If your child is over 1 and doesn't yet have any, or many. single words then try some of the strategies below to prompt and encourage them to start to use words to communicate with you.


1. Comment more, question less.

As adults we have a tendency to ask out children a lot of questions during play in an attempt to elicit words and language; "What is this?", "What colour is it", "What happened"... While this can elicit language in children who already have it, it's not always beneficial in encouraging language for children who may be struggling. Instead, comment lots during play to 'feed' language to your child and teach them words and phrases related to their play with the aim of them using this later on.


2. Model single words

If your child is not yet using many, or any, words, we need to model language at a level which they can understanding and imitate (even if their understanding is beyond the single word level). When commenting and labelling items during play and routines use single words as this gives your child a clear language model which they will most easily be able to repeat or imitate.


3. Pause/wait

When labelling toys/items for your child, especially when they are making a request or want the item, pause or wait for them to attempt the word. They may not attempt the word initially, but they may vocalise, then make an attempt at the word, and then achieve a close approximation of the word. Pausing and waiting encourages children to communicate more, often imitating the language they have heard, particularly if this was a clear, single word model.


4. Offer choices

Offer choices to your child, labelling each item with a single word (as above) while showing them each item.

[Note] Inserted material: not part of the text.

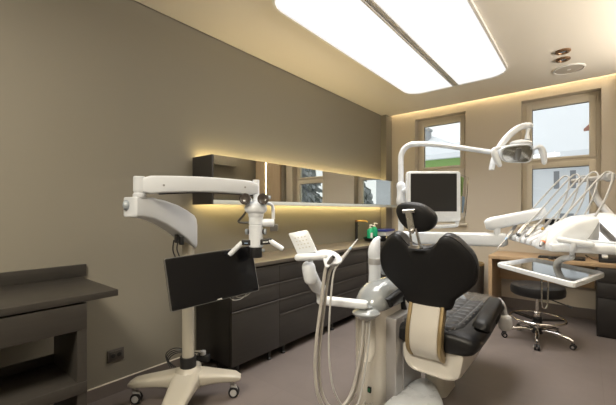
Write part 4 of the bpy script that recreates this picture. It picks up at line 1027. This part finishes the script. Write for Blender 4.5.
sup.tube([at(572, 254.5, 1.63), at(571, 257.5, 1.66), at(564, 258.5, 1.76), at(558, 262, 1.86), V((at(557, 266, 1.88).x, at(557, 266, 1.88).y, 0.985))], [0.011, 0.014, 0.016, 0.017, 0.02], 14, 6)
build(sup, 'neck', 'white', t, ang=60)
lp = MB(); c = at(544.5, 280, 2.0)
la0, la1 = at(541.6, 277, 1.95), at(548.2, 277, 1.95)
lp.tube([V((la0.x, la0.y, 0.985)), at(541.6, 290, 1.95), at(541.8, 303, 1.95), at(543.2, 307.5, 1.95), at(545.5, 308.3, 1.95), at(547.2, 306, 1.95), at(547.6, 302, 1.95), at(548.0, 290, 1.95), V((la1.x, la1.y, 0.985))], 0.0048, 10, 5)
build(lp, 'wire_handle', 'steel', t, ang=60)
build(MB().lathe([(0.05, 0.955), (0.07, 0.965), (0.072, 0.982)], V((tc_.x-0.02, tc_.y+0.02, 0)), seg=24), 'pivot', 'black', t)

# ================================================================== STOOL
sc = V((2.225, 4.10, 0))
t = thing('stool', 'round black rolling stool with a chrome foot ring below the oak desk', 'stool', sc)
build(MB().lathe([(0.10, 0.455), (0.215, 0.46), (0.232, 0.475), (0.235, 0.52), (0.228, 0.55), (0.20, 0.562), (0.10, 0.558), (0.01, 0.555)], sc, seg=44), 'seat', 'leather', t, ang=50)
build(MB().cyl(sc+Z*0.10, sc+Z*0.30, 0.03, 20).cyl(sc+Z*0.30, sc+Z*0.46, 0.017, 20), 'column', 'chrome', t)
build(MB().lathe([(0.03, 0.43), (0.09, 0.44), (0.09, 0.455)], sc, seg=24).tube([sc+Z*0.44, sc+V((0.12, -0.05, 0.435)), sc+V((0.26, -0.08, 0.40))], 0.006, 8).tube([sc+V((0.24, -0.075, 0.407)), sc+V((0.28, -0.085, 0.393))], 0.010, 8), 'lever', 'black', t)
rg = [sc+V((0.235*math.cos(2*PI*k/48), 0.235*math.sin(2*PI*k/48), 0.225)) for k in range(49)]
fr = build(MB().tube(rg, 0.0105, 12), 'foot_ring', 'chrome', t, ang=60)
spk = MB()
for k in range(3):
    a = 0.5+2*PI*k/3; spk.obox(sc+V((0.13*math.cos(a), 0.13*math.sin(a), 0.21)), V((math.cos(a), math.sin(a), 0.05)), V((-math.sin(a), math.cos(a), 0)), Z, 0.20, 0.05, 0.012, 0.002)
spk.cyl(sc+Z*0.17, sc+Z*0.24, 0.042, 20)
build(spk, 'ring_spokes', 'black', fr)
build(MB().cyl(sc+Z*0.075, sc+Z*0.13, 0.05, 20, bev=0.005), 'hub', 'black', t)
a0 = math.atan2(3.80-4.10, 2.25-2.225)
for k in range(5):
    a = a0+2*PI*k/5; d = V((math.cos(a), math.sin(a), 0)); R_ = 0.295
    build(MB().tube([sc+d*0.03+Z*0.11, sc+d*0.15+Z*0.112, sc+d*0.25+Z*0.095, sc+d*R_+Z*0.075], [0.021, 0.019, 0.015, 0.013], 12, 5), 'leg', 'chrome', t, ang=60)
    w_, f_ = MB(), MB(); pc_ = sc+d*R_; s_ = V((-d.y, d.x, 0))
    for q_ in (-1, 1): w_.cyl(pc_+Z*0.026+s_*(0.005*q_), pc_+Z*0.026+s_*(0.023*q_), 0.026, 18, bev=0.004)
    w_.obox(pc_+Z*0.045, d, s_, Z, 0.03, 0.014, 0.03, 0.004)
    c_ = build(w_, 'caster', 'black', t)
    for q_ in (-1, 1): f_.cyl(pc_+Z*0.026+s_*(0.022*q_), pc_+Z*0.026+s_*(0.0245*q_), 0.013, 14)
    build(f_, 'hub_cap', 'steel', c_)

# ================================================================== DESK
DY = 4.66
t = thing('desk', 'light oak desk with a panel end standing below the windows', 'desk', (2.3, 4.97, 0))
build(MB().box(1.67, 2.95, DY, YF-0.002, 0.712, 0.752, 0.002), 'desktop', 'oak', t)
build(MB().box(1.67, 1.71, DY, YF-0.016, 0, 0.712, 0.002), 'side_panel', 'oak', t)
build(MB().box(1.71, 2.68, 5.14, 5.16, 0.40, 0.712, 0.001), 'modesty_panel', 'oak', t)
t = thing('desk_pedestal', 'dark grey drawer pedestal under the right end of the oak desk', 'cabinet', (2.82, 4.95, 0))
build(MB().box(2.69, 2.985, DY-0.03, 5.2, 0.0, 0.708, 0.002), 'carcass', 'darkside', t)
for z0, z1 in ((0.02, 0.40), (0.405, 0.56), (0.565, 0.70)): build(MB().box(2.695, 2.98, DY-0.05, DY-0.03, z0, z1, 0.002), 'drawer', 'darkside', t)
t = thing('computer_monitor', 'black desktop monitor on the oak desk behind the instrument table', 'monitor', (2.42, 5.0, 0.752))
mq = at(580, 231, 3.78)
build(MB().box(2.22, 2.75, 4.97, 5.0, 0.885, 1.20, 0.004), 'casing', 'black', t)
build(MB().box(2.228, 2.742, 4.966, 4.972, 0.90, 1.192), 'screen', 'screen', t)
build(MB().box(2.46, 2.51, 4.99, 5.02, 0.765, 0.95, 0.004).box(2.37, 2.60, 4.92, 5.06, 0.752, 0.766, 0.004), 'stand', 'black', t)
t = thing('keyboard', 'black keyboard lying on the oak desk', 'keyboard', (2.4, 4.83, 0.752))
build(MB().box(2.17, 2.60, 4.76, 4.90, 0.752, 0.770, 0.004), 'body', 'black', t)
ky = MB()
for r in range(5):
    for c in range(15): ky.box(2.18+0.0275*c, 2.18+0.0275*c+0.023, 4.766+0.026*r, 4.766+0.026*r+0.021, 0.770, 0.775)
build(ky, 'keys', 'bezel', t)
tag(build(MB().ball((2.30, 4.71, 0.762), (0.03, 0.05, 0.018), 18), 'mouse', 'black', None, (2.30, 4.71, 0.752)), 'black computer mouse at the front edge of the oak desk', 'mouse')
t = thing('desk_phone', 'small dark desk phone with a white top at the right end of the desk', 'phone', (2.78, 4.85, 0.752))
build(MB().prism([(-0.09, 0), (0.09, 0), (0.09, 0.075), (-0.09, 0.035)], (2.79, 4.85, 0.752), Y, Z, X, -0.08, 0.12, 0.004), 'body', 'black', t)
build(MB().obox((2.76, 4.85, 0.825), X, (0, 0.97, 0.2), (0, -0.2, 0.97), 0.05, 0.18, 0.03, 0.01), 'handset', 'label', t)
cw = MB().tube([V((2.62, 5.12, 0.758)), V((2.60, 5.06, 0.79)), V((2.66, 4.99, 0.757)), V((2.70, 4.93, 0.757)), V((2.72, 4.90, 0.765))], 0.004, 8, 6)
tag(build(cw, 'cable', 'black', None, (2.65, 5.0, 0.757)), 'thin black cable looping on the desk beside the keyboard', 'cable')
# bin
bp = V((1.40, 4.96, 0))
t = thing('waste_bin', 'dark round waste bin with a brass rim beside the oak desk', 'bin', bp)
build(MB().lathe([(0.145, 0.0), (0.15, 0.01), (0.16, 0.575), (0.152, 0.575), (0.14, 0.03), (0.02, 0.02)], bp, seg=36), 'body', 'bin', t)
build(MB().lathe([(0.150, 0.575), (0.1625, 0.575), (0.1625, 0.60), (0.155, 0.606), (0.150, 0.60), (0.150, 0.575)], bp, seg=36, caps=(False, False)), 'rim', 'gold', t)
build(MB().lathe([(0.150, 0.585), (0.12, 0.594), (0.01, 0.598)], bp, seg=36), 'lid', 'bin', t)

# ================================================================== OUTSIDE
GZ = -1.6
gr = MB().box(-30, 40, 6.2, 70, GZ-0.3, GZ); struct(gr, 'ground', 'snow')
def house(name, label, x0, x1, y0, y1, zt, ridge, wallm, roofdir='x', over=0.4, wins=()):
    t = thing(name, label, 'house', ((x0+x1)/2, (y0+y1)/2, GZ))
    build(MB().box(x0, x1, y0, y1, GZ, zt), 'wall', wallm, t)
    o = over; th = 0.3
    ym = (y0+y1)/2
    pr = [(y0-o, zt-0.1), (ym, ridge), (y1+o, zt-0.1), (y1+o, zt+0.12), (ym, ridge+0.25), (y0-o, zt+0.12)]
    build(MB().prism([(p[0], p[1]) for p in pr], (0, 0, 0), Y, Z, X, x0-o, x1+o), 'roof', 'snow', t)
    for (a, b, c, d) in wins:
        w = build(MB().box(a, b, y0-0.03, y0+0.05, c, d), 'window', 'hwhite', t)
        build(MB().box(a+0.08, b-0.08, y0-0.04, y0-0.02, c+0.08, d-0.08), 'pane', 'hdark', w)
    return t
hz1 = thing('house', 'green house with a snowy hip roof and chimney beyond the left window', 'house', (-4.5, 19, GZ))
build(MB().box(-9.0, -1.45, 16.2, 22, GZ, 3.75), 'wall', 'hgreen', hz1)
hr = MB(); P_ = [(-9.3, 15.9), (-1.2, 15.9), (-1.2, 22.3), (-9.3, 22.3)]; R_ = [V((-6.2, 19, 5.45)), V((-4.0, 19, 5.45))]
for dz, sc_ in ((0.0, 1.0),):
    lo_ = [V((x, y, 3.7)) for x, y in P_]; hi_ = [V((x, y, 3.92)) for x, y in P_]
    vs = [hr.bm.verts.new(p) for p in lo_]; vt = [hr.bm.verts.new(p) for p in hi_]; r0_ = hr.bm.verts.new(R_[0]); r1_ = hr.bm.verts.new(R_[1])
    hr.bm.faces.new(vs)
    for k in range(4): hr.bm.faces.new((vs[k], vs[(k+1) % 4], vt[(k+1) % 4], vt[k]))
    hr.bm.faces.new((vt[0], vt[1], r1_, r0_)); hr.bm.faces.new((vt[1], vt[2], r1_)); hr.bm.faces.new((vt[2], vt[3], r0_, r1_)); hr.bm.faces.new((vt[3], vt[0], r0_))
build(hr, 'roof', 'snow', hz1)
build(MB().box(-4.45, -3.95, 18.2, 18.7, 4.9, 5.62).box(-4.5, -3.9, 18.15, 18.75, 5.62, 5.74), 'chimney', 'hgrey', hz1)
for a, b in ((-4.9, -4.3), (-3.15, -2.85), (-2.2, -1.7)):
    w_ = build(MB().box(a, b, 16.15, 16.22, 2.2, 3.3), 'window', 'hwhite', hz1); build(MB().box(a+0.06, b-0.06, 16.14, 16.16, 2.28, 3.22), 'pane', 'hdark', w_)
house('house', 'grey building with a snowy roof behind the green house', -5.6, 1.0, 27, 34, 6.1, 6.9, 'hgrey')
hz2 = house('house', 'pale house with a broad snow covered roof beyond the right window', 0.6, 4.9, 13, 21, 2.95, 8.2, 'hwhite', wins=((1.75, 2.05, 1.9, 2.6), (2.15, 2.45, 1.9, 2.6), (1.0, 1.3, 1.9, 2.6), (1.9, 2.4, 0.2, 1.3), (3.0, 3.5, 1.9, 2.6)))
sg = MB()
for r in range(2):
    for k in range(18): sg.box(0.6+0.24*k+0.12*r, 0.65+0.24*k+0.12*r, 13.9+0.35*r, 13.95+0.35*r, 4.15+0.40*r, 4.27+0.40*r)
build(sg, 'snow_guards', 'hgrey', hz2)
ic = MB(); rn = random.Random(3)
for k in range(80):
    x = 0.3+0.062*k; ic.cyl((x, 12.62, 2.86), (x, 12.62, 2.86-0.05-0.14*rn.random()), 0.018, 6, r2=0.004)
build(ic, 'icicles', 'hgrey', hz2)
build(MB().prism([(-0.35, 0), (0.35, 0), (0.35, 0.45), (0.0, 0.8), (-0.35, 0.45)], (2.9, 13.1, 3.3), X, Z, Y, 0, 1.2), 'dormer', 'hred', hz2)
tag(build(MB().tube([V((-6, 9.2, 4.95)), V((0, 9.2, 4.42)), V((2.2, 9.2, 4.30)), V((5, 9.2, 4.62)), V((8, 9.2, 5.1))], 0.012, 6, 8), 'power_line', 'hdark', None, (0, 9.2, 4.66)), 'thin dark power line crossing the sky in the right window', 'cable')
def tree(x, y, h, r, lab):
    rnd = random.Random(int(x*100+y*7))
    t = thing('snowy_tree', lab, 'tree', (x, y, GZ), 'snowy trees outside')
    build(MB().cyl((x, y, GZ), (x, y, GZ+h*0.95), 0.14, 10, r2=0.03), 'trunk', 'bark', t)
    b = MB(); bm = b.bm
    for k in range(800):
        f_ = rnd.random()**0.8; z = GZ+h*(0.12+0.86*f_); rr = r*(1-f_)*(0.75+0.35*rnd.random())+0.1; a = rnd.random()*2*PI
        d = V((math.cos(a), math.sin(a), 0)); s_ = V((-d.y, d.x, 0)); c = V((x, y, z)); dr = 0.22*rr+0.1
        n = 4; w = 0.07+0.10*rr*0.3
        L1 = []
        for i in range(n+1):
            q = i/n; ww = w*(1-q*0.8)*(0.6+0.8*rnd.random())
            p = c+d*rr*q-Z*dr*q*q
            L1.append([p-s_*ww-Z*0.07, p+Z*(0.05+0.04*rnd.random()), p+s_*ww-Z*0.07])
        for i in range(n):
            A_ = [bm.verts.new(v) for v in L1[i]]; B_ = [bm.verts.new(v) for v in L1[i+1]]
            for j in range(2): bm.faces.new((A_[j], A_[j+1], B_[j+1], B_[j]))
    build(b, 'branches', 'pine', t, recalc=False, ang=20)
tree(4.55, 10.5, 6.5, 1.35, 'snow covered conifer outside, nearest the window wall')
tree(7.9, 11.5, 7.5, 1.7, 'tall snow covered conifer outside, between two smaller ones')
tree(11.2, 10.5, 6.5, 1.5, 'snow covered conifer outside at the right end')

# ================================================================== WORLD AND DAYLIGHT
w = bpy.data.worlds.new('overcast'); S.world = w; w.use_nodes = True
bg = w.node_tree.nodes['Background']; bg.inputs[0].default_value = (0.97, 0.985, 1.0, 1); bg.inputs[1].default_value = K['W']

# lamps: the directional light of the ceiling panel, then added fills over the cabinets, right ledge and near end
def area(name, loc, sx, sy, power, col, rot=(0, 0, 0), spread=PI):
    l = bpy.data.lights.new(name, 'AREA'); l.shape = 'RECTANGLE'; l.size = sx; l.size_y = sy; l.energy = power; l.color = col; l.spread = spread
    o = bpy.data.objects.new(name, l); COL.objects.link(o); o.location = loc; o.rotation_euler = rot
    return o
for x0, x1 in ((PX0+0.03, 1.33), (1.41, PX1-0.03)):
    area('panel_lamp', ((x0+x1)/2, (PY0+PY1)/2, ZC-0.026), x1-x0, PY1-PY0-0.2, K['P']/2, (1.0, 0.965, 0.93), (0, 0, 0), math.radians(112))
area('cabinet_fill', (0.20, 2.55, MZ1+0.02), 0.03, 1.8, K['U'], (1.0, 0.78, 0.45), (PI, math.radians(22), 0), math.radians(118))  # extra fill added beside the real LED strip to brighten the ceiling
area('ledge_fill', (XR-0.10, 2.2, 2.32), 0.04, 5.0, K['R'], (1.0, 0.90, 0.76), (PI, math.radians(-35), 0), math.radians(130))  # added fill on the made-up ledge, lifts the ceiling brightness
area('near_fill', (1.7, -0.7, ZC-0.01), 0.7, 0.7, K['N'], (1.0, 0.915, 0.76), (0, 0, 0), math.radians(172))  # unseen warm fill added behind the camera, no known fitting there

They will need you to communicate with you which item them would like and while initially they will likely reach or point, as their language develops this is a great opportunity for them to try and attempt the word(s) modelled.


5. Sentence completion

Pausing/stopping before the end of a sentence in familiar activities or during familiar songs and books encourages your child to use a single word to complete the sentence without directly prompting them to 'say it'. Some examples include; 'Ready, steady... (go)', 'Old MacDonald had a...', 'We're going on a bear...'.